Because I'm a woman, so obviously I'm inconsequential and that will never change and talking about sex means I'm a floozie -- aka even more inconsequential than the kind of woman you marry.

Age difference -- men preferring younger women -- is typically attributed to men being shallow jackasses who treat women like sex objects and thus mostly care how they look.

What if it's mostly about something else?

What if it's mostly about the fact that men have power and cute little tarts are less trouble because young women are unlikely to have any power and unlikely to understand the potential consequences of a fling?

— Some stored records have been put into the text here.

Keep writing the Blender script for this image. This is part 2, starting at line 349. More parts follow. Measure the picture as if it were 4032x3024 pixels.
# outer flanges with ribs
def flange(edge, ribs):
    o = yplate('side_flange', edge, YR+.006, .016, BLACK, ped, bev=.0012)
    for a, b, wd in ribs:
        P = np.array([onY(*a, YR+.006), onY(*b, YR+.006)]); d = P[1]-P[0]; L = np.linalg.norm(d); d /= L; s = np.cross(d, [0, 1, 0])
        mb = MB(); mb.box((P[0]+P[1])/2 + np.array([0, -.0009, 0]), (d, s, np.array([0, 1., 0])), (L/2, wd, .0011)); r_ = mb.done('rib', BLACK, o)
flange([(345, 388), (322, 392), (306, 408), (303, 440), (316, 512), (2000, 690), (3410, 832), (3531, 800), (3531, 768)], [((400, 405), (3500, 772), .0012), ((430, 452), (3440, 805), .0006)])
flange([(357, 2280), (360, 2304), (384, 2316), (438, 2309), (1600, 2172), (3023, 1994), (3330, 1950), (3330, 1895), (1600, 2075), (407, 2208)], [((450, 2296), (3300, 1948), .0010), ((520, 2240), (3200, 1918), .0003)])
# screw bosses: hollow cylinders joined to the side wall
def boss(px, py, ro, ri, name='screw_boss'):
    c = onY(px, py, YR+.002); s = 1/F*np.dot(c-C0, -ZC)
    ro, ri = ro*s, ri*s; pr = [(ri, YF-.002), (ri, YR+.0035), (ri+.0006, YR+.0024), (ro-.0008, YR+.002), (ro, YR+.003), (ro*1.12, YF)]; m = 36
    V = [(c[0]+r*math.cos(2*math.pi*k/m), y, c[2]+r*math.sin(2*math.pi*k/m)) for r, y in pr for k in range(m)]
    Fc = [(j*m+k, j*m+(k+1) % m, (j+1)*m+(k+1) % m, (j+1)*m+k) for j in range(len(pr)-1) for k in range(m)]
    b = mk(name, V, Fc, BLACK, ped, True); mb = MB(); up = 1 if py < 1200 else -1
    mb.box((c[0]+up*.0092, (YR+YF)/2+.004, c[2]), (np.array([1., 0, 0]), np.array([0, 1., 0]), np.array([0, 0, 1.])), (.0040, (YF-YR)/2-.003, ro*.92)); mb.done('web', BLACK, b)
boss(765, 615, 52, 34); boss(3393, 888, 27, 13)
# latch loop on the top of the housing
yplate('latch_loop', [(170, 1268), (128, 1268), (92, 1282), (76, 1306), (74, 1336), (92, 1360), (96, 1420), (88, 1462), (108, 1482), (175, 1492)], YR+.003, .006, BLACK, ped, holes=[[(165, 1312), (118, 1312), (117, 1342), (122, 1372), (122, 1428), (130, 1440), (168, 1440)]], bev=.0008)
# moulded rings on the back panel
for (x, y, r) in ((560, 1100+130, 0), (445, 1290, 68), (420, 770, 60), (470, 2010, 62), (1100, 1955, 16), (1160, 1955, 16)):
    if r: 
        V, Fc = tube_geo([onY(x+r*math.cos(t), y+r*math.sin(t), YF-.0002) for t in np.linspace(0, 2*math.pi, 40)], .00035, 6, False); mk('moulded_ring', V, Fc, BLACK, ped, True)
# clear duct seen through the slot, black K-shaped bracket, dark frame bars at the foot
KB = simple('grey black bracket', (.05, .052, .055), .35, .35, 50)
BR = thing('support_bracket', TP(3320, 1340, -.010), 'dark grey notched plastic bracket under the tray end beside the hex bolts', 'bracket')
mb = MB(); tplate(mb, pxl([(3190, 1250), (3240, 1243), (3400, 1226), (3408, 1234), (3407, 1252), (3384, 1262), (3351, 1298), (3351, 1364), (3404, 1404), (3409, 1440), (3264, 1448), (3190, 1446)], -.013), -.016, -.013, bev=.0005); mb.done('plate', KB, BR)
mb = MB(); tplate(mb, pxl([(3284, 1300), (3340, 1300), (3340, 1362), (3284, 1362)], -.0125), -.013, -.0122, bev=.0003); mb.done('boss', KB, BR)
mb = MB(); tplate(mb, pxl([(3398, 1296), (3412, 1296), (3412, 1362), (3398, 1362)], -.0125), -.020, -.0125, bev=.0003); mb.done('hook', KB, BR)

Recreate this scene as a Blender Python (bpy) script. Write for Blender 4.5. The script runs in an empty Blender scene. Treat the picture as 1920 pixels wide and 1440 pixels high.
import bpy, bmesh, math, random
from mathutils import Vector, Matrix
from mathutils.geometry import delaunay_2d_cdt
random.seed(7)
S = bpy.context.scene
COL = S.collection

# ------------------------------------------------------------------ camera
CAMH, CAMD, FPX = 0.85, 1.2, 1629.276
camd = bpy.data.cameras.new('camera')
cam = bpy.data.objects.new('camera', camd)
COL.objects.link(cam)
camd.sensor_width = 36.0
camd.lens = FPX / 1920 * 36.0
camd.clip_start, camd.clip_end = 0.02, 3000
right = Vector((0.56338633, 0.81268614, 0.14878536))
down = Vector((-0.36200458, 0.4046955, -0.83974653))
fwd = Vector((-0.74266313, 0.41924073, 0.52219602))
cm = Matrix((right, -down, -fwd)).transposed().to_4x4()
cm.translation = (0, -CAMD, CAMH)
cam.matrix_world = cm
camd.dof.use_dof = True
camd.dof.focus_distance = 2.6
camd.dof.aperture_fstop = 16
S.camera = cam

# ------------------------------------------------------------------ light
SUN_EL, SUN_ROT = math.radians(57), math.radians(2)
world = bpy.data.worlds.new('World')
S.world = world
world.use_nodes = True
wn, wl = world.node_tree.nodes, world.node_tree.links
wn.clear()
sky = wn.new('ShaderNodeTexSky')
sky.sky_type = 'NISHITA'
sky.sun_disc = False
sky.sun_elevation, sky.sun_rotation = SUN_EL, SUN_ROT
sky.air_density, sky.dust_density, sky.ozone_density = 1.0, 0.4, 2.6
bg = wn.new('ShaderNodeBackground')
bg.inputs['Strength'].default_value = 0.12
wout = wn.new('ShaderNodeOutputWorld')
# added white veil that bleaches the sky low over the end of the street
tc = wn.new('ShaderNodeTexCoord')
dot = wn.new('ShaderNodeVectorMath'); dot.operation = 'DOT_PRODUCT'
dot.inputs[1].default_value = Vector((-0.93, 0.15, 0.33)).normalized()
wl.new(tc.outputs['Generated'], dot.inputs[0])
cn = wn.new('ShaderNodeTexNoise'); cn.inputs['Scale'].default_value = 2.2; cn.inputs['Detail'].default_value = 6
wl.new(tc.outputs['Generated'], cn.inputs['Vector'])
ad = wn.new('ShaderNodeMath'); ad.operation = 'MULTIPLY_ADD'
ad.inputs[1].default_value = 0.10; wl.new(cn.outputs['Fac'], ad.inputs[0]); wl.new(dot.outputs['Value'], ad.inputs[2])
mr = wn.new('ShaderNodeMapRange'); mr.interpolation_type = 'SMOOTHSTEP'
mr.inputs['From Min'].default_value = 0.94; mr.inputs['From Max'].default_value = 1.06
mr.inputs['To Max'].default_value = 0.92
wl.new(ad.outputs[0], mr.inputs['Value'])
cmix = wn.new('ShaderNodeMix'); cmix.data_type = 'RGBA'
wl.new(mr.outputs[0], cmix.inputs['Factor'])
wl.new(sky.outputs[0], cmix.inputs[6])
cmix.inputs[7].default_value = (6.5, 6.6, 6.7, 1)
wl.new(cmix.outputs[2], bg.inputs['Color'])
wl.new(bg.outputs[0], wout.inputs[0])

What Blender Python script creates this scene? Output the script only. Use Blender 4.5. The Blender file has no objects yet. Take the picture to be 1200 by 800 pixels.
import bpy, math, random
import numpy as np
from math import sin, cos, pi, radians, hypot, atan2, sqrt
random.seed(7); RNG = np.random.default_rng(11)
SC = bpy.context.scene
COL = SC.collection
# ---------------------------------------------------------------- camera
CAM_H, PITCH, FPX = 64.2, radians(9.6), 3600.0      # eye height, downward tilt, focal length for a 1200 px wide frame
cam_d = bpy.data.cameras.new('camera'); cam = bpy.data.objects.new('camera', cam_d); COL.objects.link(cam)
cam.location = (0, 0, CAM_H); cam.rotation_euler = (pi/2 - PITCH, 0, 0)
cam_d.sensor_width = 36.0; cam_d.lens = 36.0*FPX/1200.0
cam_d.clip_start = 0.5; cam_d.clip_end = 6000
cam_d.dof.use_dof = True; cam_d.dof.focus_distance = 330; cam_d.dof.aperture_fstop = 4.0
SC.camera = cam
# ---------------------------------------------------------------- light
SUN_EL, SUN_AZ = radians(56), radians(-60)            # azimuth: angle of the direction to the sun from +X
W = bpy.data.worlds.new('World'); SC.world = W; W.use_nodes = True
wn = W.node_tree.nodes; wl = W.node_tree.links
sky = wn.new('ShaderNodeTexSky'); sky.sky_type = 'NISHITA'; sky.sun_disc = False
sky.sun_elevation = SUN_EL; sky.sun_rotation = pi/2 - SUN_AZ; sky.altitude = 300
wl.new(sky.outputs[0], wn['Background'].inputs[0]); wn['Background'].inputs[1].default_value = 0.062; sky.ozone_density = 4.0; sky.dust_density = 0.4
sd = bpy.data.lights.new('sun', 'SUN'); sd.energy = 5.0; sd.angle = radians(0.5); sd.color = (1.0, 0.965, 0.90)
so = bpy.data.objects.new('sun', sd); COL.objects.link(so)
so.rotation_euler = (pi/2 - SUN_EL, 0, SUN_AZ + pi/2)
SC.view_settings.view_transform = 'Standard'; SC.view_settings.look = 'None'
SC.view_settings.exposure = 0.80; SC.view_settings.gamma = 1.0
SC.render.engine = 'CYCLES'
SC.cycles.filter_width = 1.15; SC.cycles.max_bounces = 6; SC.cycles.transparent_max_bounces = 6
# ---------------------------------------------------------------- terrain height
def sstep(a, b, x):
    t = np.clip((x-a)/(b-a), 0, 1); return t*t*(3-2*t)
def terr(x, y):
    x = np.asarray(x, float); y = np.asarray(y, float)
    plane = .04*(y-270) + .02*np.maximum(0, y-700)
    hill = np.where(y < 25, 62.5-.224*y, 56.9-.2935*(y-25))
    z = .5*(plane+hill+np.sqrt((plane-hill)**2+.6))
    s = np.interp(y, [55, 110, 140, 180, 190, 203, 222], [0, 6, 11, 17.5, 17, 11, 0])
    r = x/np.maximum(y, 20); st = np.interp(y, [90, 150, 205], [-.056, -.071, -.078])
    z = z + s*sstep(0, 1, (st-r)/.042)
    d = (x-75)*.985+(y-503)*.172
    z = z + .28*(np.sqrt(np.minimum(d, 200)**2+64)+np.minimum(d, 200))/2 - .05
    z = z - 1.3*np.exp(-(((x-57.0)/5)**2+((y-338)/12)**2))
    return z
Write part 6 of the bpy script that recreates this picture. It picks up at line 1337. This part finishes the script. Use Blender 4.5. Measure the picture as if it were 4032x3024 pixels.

To have power and keep it, every decision you make has to be run through a filter that assesses if this action is a threat to your power. Sex with floozies and mere sex objects is easier to navigate because it simplifies the complicated equation they filter such questions through.
Experience teaches only the teachable.
-- Aldous Huxley
Women have two options in life for paying their bills. They can pursue a career or marry well.

Men generally need a successful career to get laid at all, much less qualify for marriage and children. So for men, desire for sex and desire for money align and come up with the same conclusion: They need a successful career.

For women, desire for sex and desire for career are substitutable and in competition. We get pressured to pick one or the other.

Because for women, marrying well is a means to pay their bills and this fact means men are less likely to really trust a woman at work because when the going gets tough, she may get pregnant and stay home with the baby rather than rise to the occasion.

Men don't have that option and don't spend all their time whining about how work is hard and other people are assholes for not making it easy for them and it must be because of the bits between their legs.

I recently read a whiny bitch post again saying that men don't take her seriously and it's because she's a woman and they are sexist pigs.

In the same discussion, she also ranted about established women doing the same meanie faced shit to her men do, waah.

So you're telling me women with power behave like men with power in spite of having different bits between their legs BUT you want them to be your FWEND without earning it because you got girl bits just like her.

Maybe it's not the bits between your legs that makes men not respect you or take you seriously at work.